=== DATA LINES ===
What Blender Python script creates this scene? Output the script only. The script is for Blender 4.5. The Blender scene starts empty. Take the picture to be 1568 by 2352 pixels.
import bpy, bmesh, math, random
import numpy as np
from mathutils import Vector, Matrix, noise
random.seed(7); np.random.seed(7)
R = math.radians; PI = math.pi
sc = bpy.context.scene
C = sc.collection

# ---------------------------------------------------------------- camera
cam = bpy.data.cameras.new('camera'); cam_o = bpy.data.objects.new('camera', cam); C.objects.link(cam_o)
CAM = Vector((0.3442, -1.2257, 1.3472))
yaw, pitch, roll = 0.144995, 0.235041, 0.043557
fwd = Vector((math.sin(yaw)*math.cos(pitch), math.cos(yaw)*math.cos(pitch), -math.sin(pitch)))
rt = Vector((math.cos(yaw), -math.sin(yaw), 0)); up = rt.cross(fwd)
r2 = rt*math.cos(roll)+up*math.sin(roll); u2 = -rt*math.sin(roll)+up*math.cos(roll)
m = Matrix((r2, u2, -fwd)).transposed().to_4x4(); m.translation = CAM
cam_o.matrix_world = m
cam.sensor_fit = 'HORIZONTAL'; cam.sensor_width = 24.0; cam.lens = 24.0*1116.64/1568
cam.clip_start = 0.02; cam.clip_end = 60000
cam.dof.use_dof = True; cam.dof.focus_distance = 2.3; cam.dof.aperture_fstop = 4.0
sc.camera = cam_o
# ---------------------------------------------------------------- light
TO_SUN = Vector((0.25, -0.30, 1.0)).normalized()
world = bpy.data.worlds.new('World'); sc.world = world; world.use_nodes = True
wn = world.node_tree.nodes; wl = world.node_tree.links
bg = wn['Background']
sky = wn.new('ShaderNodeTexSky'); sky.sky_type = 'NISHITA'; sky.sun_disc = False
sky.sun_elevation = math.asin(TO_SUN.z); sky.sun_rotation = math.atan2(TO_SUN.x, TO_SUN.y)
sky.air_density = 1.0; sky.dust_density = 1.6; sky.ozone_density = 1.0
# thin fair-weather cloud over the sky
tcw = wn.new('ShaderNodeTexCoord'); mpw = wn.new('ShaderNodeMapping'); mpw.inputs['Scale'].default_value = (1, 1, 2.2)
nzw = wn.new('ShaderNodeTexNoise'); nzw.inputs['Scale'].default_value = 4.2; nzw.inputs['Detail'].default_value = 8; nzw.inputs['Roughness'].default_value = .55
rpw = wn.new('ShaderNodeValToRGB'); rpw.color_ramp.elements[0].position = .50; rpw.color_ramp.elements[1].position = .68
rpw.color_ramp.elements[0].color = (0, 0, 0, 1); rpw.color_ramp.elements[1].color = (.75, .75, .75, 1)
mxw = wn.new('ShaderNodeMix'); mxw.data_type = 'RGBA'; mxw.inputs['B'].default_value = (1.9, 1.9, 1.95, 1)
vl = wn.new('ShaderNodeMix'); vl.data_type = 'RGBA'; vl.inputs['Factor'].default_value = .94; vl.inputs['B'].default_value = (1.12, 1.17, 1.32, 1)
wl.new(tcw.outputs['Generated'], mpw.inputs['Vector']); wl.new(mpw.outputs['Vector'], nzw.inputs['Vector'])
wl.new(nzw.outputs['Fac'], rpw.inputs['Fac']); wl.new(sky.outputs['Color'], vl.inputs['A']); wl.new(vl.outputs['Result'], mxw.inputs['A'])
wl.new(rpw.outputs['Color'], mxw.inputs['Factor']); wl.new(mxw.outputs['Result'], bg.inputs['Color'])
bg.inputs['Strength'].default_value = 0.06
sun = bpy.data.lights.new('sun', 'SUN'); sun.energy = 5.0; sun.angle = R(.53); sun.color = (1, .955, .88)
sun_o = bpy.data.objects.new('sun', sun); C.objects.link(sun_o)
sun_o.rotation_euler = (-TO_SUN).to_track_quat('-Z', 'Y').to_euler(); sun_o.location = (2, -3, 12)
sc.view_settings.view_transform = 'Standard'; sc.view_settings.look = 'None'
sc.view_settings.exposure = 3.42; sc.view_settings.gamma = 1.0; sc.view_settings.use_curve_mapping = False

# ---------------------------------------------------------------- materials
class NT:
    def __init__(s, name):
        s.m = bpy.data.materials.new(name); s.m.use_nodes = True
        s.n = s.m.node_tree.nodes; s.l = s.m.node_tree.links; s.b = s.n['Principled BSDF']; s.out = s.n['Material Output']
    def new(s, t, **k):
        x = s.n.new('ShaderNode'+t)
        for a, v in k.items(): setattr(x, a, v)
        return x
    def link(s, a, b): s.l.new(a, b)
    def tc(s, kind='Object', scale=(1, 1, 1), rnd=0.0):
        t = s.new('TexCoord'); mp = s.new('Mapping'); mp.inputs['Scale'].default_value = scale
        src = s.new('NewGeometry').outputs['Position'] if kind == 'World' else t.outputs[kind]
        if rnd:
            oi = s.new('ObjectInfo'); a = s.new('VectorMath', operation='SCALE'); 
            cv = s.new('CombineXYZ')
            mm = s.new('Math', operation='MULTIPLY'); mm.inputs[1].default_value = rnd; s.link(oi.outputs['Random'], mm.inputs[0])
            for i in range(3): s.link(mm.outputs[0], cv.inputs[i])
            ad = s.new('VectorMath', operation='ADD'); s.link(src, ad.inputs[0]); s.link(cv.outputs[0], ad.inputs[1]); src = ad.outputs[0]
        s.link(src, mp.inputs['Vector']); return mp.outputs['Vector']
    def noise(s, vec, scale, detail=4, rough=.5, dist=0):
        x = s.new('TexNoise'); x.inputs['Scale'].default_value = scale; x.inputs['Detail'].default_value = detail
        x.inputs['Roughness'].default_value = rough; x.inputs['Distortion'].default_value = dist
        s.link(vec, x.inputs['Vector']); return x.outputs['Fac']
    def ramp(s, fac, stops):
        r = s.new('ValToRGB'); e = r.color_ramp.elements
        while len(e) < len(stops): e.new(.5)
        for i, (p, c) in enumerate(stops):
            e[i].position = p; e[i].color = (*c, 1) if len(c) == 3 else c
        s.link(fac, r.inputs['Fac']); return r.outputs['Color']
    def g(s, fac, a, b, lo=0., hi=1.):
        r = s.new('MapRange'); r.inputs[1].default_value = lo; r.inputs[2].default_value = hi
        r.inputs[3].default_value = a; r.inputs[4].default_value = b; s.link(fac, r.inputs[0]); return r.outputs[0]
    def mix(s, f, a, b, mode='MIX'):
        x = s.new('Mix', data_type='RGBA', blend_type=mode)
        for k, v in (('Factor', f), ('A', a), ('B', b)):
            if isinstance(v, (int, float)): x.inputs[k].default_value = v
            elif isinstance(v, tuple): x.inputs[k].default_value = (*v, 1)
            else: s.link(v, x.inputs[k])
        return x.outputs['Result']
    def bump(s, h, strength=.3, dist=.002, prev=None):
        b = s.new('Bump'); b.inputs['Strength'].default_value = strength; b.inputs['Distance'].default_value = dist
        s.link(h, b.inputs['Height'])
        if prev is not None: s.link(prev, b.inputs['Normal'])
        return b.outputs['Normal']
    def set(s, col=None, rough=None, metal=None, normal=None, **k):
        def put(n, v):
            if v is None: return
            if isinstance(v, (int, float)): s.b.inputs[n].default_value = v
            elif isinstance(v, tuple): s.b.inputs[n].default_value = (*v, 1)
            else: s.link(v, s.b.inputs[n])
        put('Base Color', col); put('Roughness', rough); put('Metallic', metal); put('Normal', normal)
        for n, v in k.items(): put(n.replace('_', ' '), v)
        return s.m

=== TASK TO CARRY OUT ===
Quote only the stretch of lines that starts the data above and ends with the line containing "C = sc.collection", both included.

=== TASK RESULT ===
What Blender Python script creates this scene? Output the script only. The script is for Blender 4.5. The Blender scene starts empty. Take the picture to be 1568 by 2352 pixels.
import bpy, bmesh, math, random
import numpy as np
from mathutils import Vector, Matrix, noise
random.seed(7); np.random.seed(7)
R = math.radians; PI = math.pi
sc = bpy.context.scene
C = sc.collection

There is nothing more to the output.